The film may have some suspense for Latin Americans, who conceivably will have difficulty believing that censors would permit such a marriage. For U.S. moviegoers, Tycoon has Technicolor.
The Eternal Return (Paulve; Discina). The medieval bards sang of Tristan and Iseult as huge, cloudy symbols of high romance; later storytellers (Swinburne, Wagner, Tennyson, E. A. Robinson et al.) further enriched (or corrupted) the tale with new ideas and idioms. Now the French poet-moviemaker, Jean Cocteau, has handsomely reset the legend in modern dress. His title, The Eternal Return, is the term Nietzsche gave to the mournfully romantic doctrine of endless historical repetition. The Nietzschean note tolls through the film like a sunken bell.

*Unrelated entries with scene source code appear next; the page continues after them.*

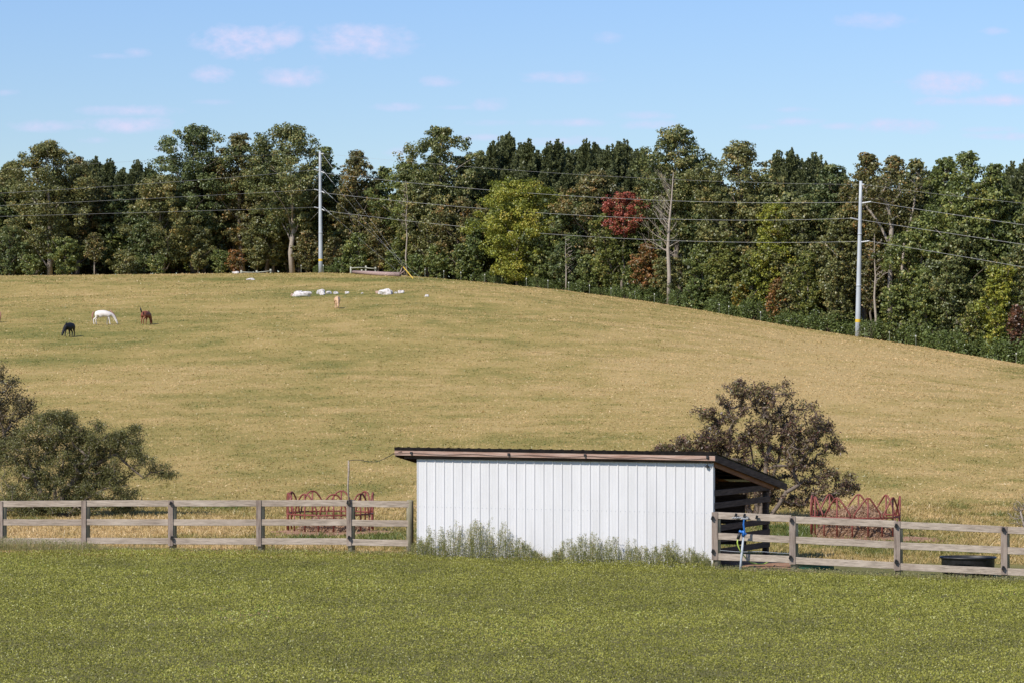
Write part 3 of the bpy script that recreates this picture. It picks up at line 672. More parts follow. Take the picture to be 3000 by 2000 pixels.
# guy wires with yellow guards
def guy(a, D0, b, guard):
    g = hit(b[0], b[1], 300, 520); a3 = loc(LP, on(*a, D0)); g3 = loc(LP, g)
    MB().tube([a3, g3], .009, 4).build('guy_wire', M_guy, LP)
    mb = MB(); mb.tube([a3.lerp(g3, .02), a3.lerp(g3, .13)], .024, 5); mb.build('guy_strain_rod', M_ins, LP)
    if guard: mb = MB(); mb.tube([a3.lerp(g3, .90), a3.lerp(g3, .995)], .07, 6); mb.build('guy_guard', M_yellow, LP)
guy((943,450), 470, (1212,818), False); guy((943,497), 470, (1212,819), True); guy((943,552), 470, (1240,823), False); guy((943,605), 470, (1190,817), False)
guy((936,510), 470, (792,800.5), True); guy((936,566), 470, (765,800.8), False); guy((936,618), 470, (740,801), False)
def wire(pts, label, r=.05):
    """a wire through photograph points (px, py, D), as one sagging curve"""
    A = [P(*p) for p in pts]; org = A[0]; mb = MB(org); out = []
    # quadratic through three points
    a, b_, c = A
    for k in range(25):
        s = k/24; l0 = (s-.5)*(s-1)/(.5); l1 = s*(s-1)/(-.25); l2 = s*(s-.5)/(.5); out.append(a*l0+b_*l1+c*l2)
    mb.tube(out, r, 5); o = mb.build('power_wire', M_wire, None); o.location = org; tag(o, label, 'power line', 'overhead wires between the power poles')
LDm, LDe = 452, 425
wire([(941,451,470),(450,470,445),(-300,520,415)], 'faint topmost wire left of the left power pole', .011)
wire([(921,498,469.6),(460,537,446),(-300,584,415)], 'upper thick wire left of the left power pole', .022)
wire([(921,556,469.6),(460,581,446),(-300,617,415)], 'middle thick wire left of the left power pole', .022)
wire([(921,608,469.6),(460,622,446),(-300,643,415)], 'lowest thick wire left of the left power pole', .022)
wire([(947,451,469.6),(1730,514,422),(2522,541,374)], 'topmost thin wire spanning between the two power poles', .011)
wire([(951,508,469.6),(1730,578,422),(2551,592,373.6)], 'upper thick wire spanning between the two power poles', .021)
wire([(951,566,469.6),(1730,633,422),(2491,640,373.6)], 'middle thick wire spanning between the two power poles', .021)
wire([(951,618,469.6),(1730,694,422),(2546,707,373.6)], 'lowest thick wire spanning between the two power poles', .021)
wire([(2527,541,373.6),(2900,586,352),(3300,622,330)], 'topmost thin wire right of the right power pole', .011)
wire([(2551,592,373.6),(2900,645,352),(3300,702,330)], 'upper thick wire right of the right power pole', .021)
wire([(2518,644,373.6),(2900,702,352),(3300,762,330)], 'middle thick wire right of the right power pole', .021)
wire([(2546,707,373.6),(2900,766,352),(3300,838,330)], 'lowest thick wire right of the right power pole', .021)

# ---------------------------------------------------------------- small fences and posts on the crest
def vpost(org, px, y0, y1, D, r, m, parent, name='post'):
    a = P(px, y1, D); g = gz(a.x, D); top = P(px, y0, D)
    mb = MB(org); mb.tube([(a.x, D, min(g, a.z)-.3), (top.x, D, top.z)], [r*1.05, r], 8); return mb.build(name, m, parent, True)
D = 466; o0 = P(707, 802, D); bf = empty('low_fence', o0, 0, 'low sagging grey rail fence on the crest left of the thick pale trunk', 'fence')
for px, y0, y1 in ((707,792,803),(752,793,803),(793,789,802)): vpost(o0, px, y0, y1, D, .17, M_palepost, bf)
MB(o0).tube([P(707,797.5,D-.2), P(730,798.5,D-.2), P(752,799,D-.2)], .08, 6).build('rail', M_palepost, bf, True)
MB(o0).tube([P(752,798.5,D-.2), P(775,796.5,D-.2), P(793,794,D-.2)], .08, 6).build('rail', M_palepost, bf, True)
D = 462; o0 = P(1028, 804, D); bf = empty('brace_fence', o0, 0, 'grey wooden corner brace of three posts behind the fallen log', 'fence')
for px, y0, y1 in ((1028,782,804),(1072,779,803),(1100,783,806),(1060,790,804)): vpost(o0, px, y0, y1, D+(2 if px == 1060 else 0), .16, M_palepost, bf)
MB(o0).tube([P(1028,786,D-.25), P(1050,784.5,D-.25), P(1072,785,D-.25)], .09, 6).build('rail', M_palepost, bf, True)
MB(o0).tube([P(1072,785,D-.3), P(1088,787,D-.3), P(1100,788,D-.3)], .09, 6).build('rail', M_palepost, bf, True)
D = 457; g = [hit(px, py, 300, 475) for px, py in ((1035,803),(1080,806),(1125,809),(1172,811))]
o0 = g[0]; mb = MB(o0); mb.tube([v+Vector((0, 0, .30)) for v in g], [.27, .33, .36, .40], 9)
lg = mb.build('fallen_log', M_log, None, True); lg.location = o0; tag(lg, 'long pinkish fallen log lying in front of the brace fence', 'log')
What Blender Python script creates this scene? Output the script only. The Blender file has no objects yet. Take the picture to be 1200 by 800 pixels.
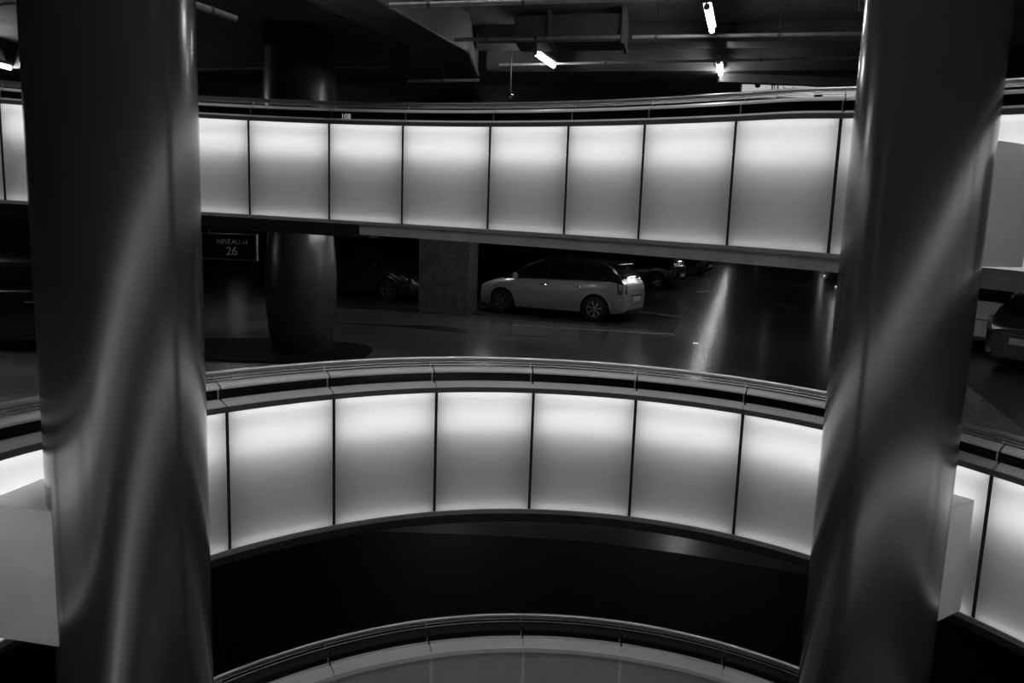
import bpy, math, random
from mathutils import Vector, Matrix
random.seed(4)
S = bpy.context.scene
COLL = S.collection
R = math.radians

# ------------------------------------------------------------------ camera
CF, CP, CR = 885.5, .1485, .03457                 # focal length in pixels (1200 wide), pitch, roll
FW = Vector((0, math.cos(CP), -math.sin(CP)))
UP0 = Vector((0, math.sin(CP), math.cos(CP)))
RT0 = Vector((1, 0, 0))
RT = RT0 * math.cos(CR) + UP0 * math.sin(CR)
UP = -RT0 * math.sin(CR) + UP0 * math.cos(CR)
cd = bpy.data.cameras.new('camera')
cd.sensor_width = 36
cd.lens = 36 * CF / 1200
cd.clip_end = 300
cam = bpy.data.objects.new('camera', cd)
COLL.objects.link(cam)
cam.matrix_world = Matrix(((RT.x, UP.x, -FW.x, 0), (RT.y, UP.y, -FW.y, 0), (RT.z, UP.z, -FW.z, 0), (0, 0, 0, 1)))
S.camera = cam

# ------------------------------------------------------------------ world, exposure
w = bpy.data.worlds.new('world')
S.world = w
w.use_nodes = True
w.node_tree.nodes['Background'].inputs[0].default_value = (1, 1, 1, 1)
w.node_tree.nodes['Background'].inputs[1].default_value = .004
S.view_settings.view_transform = 'Standard'
S.view_settings.look = 'None'
S.view_settings.exposure = 0
S.view_settings.gamma = 1
S.view_settings.use_curve_mapping = False
S.cycles.max_bounces = 8
S.cycles.diffuse_bounces = 4
S.cycles.sample_clamp_indirect = 4
S.cycles.use_denoising = True
S.cycles.use_light_tree = True

E_TOP, E_UPPER, E_MID, E_LOW = 2.4, 2.9, 6.9, 2.3           # tubes inside the glowing panels
E_CEIL = 60                               # ceiling tubes of the upper level
E_LEVEL = 26                              # ceiling tubes of the level with the cars

FLOOR = -2.2
LEVEL = 2.76
LOWER = FLOOR - LEVEL
UFLOOR = .52
UCEIL = 3.05
VOIDTOP = 9.0


def at(x, y, z):
    """point of the place seen at pixel x, y of the 1200x800 frame, at height z"""
    d = FW + RT * ((x - 600) / CF) - UP * ((y - 400) / CF)
    t = z / d.z
    return Vector((d.x * t, d.y * t, z))


def atd(x, y, dist):
    d = FW + RT * ((x - 600) / CF) - UP * ((y - 400) / CF)
    return d * (dist / d.y)


# ------------------------------------------------------------------ materials
M = {}


def mat(name, v, rough=.5, metal=0., var=.15, scale=6., bump=0., spec=.5, coat=0.):
    m = bpy.data.materials.new(name)
    m.use_nodes = True
    nt = m.node_tree
    b = nt.nodes['Principled BSDF']
    b.inputs['Roughness'].default_value = rough
    b.inputs['Metallic'].default_value = metal
    b.inputs['Specular IOR Level'].default_value = spec
    b.inputs['Coat Weight'].default_value = coat
    b.inputs['Coat Roughness'].default_value = .18
    tc = nt.nodes.new('ShaderNodeTexCoord')
    n = nt.nodes.new('ShaderNodeTexNoise')
    n.inputs['Scale'].default_value = scale
    n.inputs['Detail'].default_value = 5
    nt.links.new(tc.outputs['Object'], n.inputs['Vector'])
    r = nt.nodes.new('ShaderNodeValToRGB')
    lo, hi = v * (1 - var), v * (1 + var)
    r.color_ramp.elements[0].position = .35
    r.color_ramp.elements[1].position = .65
    r.color_ramp.elements[0].color = (lo, lo, lo, 1)
    r.color_ramp.elements[1].color = (hi, hi, hi, 1)
    nt.links.new(n.outputs['Fac'], r.inputs['Fac'])
    nt.links.new(r.outputs['Color'], b.inputs['Base Color'])
    if bump:
        bp = nt.nodes.new('ShaderNodeBump')
        bp.inputs['Strength'].default_value = bump
        bp.inputs['Distance'].default_value = .01
        nt.links.new(n.outputs['Fac'], bp.inputs['Height'])
        nt.links.new(bp.outputs['Normal'], b.inputs['Normal'])
    M[name] = m
    return m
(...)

Cocteau has transformed (with much historical irony) almost all of the serpentine story. The Cocteau version is about a young blood named Patrick (Jean Marais), who runs off with his Uncle Mark's blonde, beautiful wife, Nathalie (Madeleine Sologne).
Cocteau has cleverly managed to waken the body of the legend to 20th Century life without rousing its spirit from medieval slumbers. His rattling flivvers and gleaming bathrooms are woven into the fine fabric of the ancient Tristan and Iseult legend like bright new threads into a shadowy old tapestry.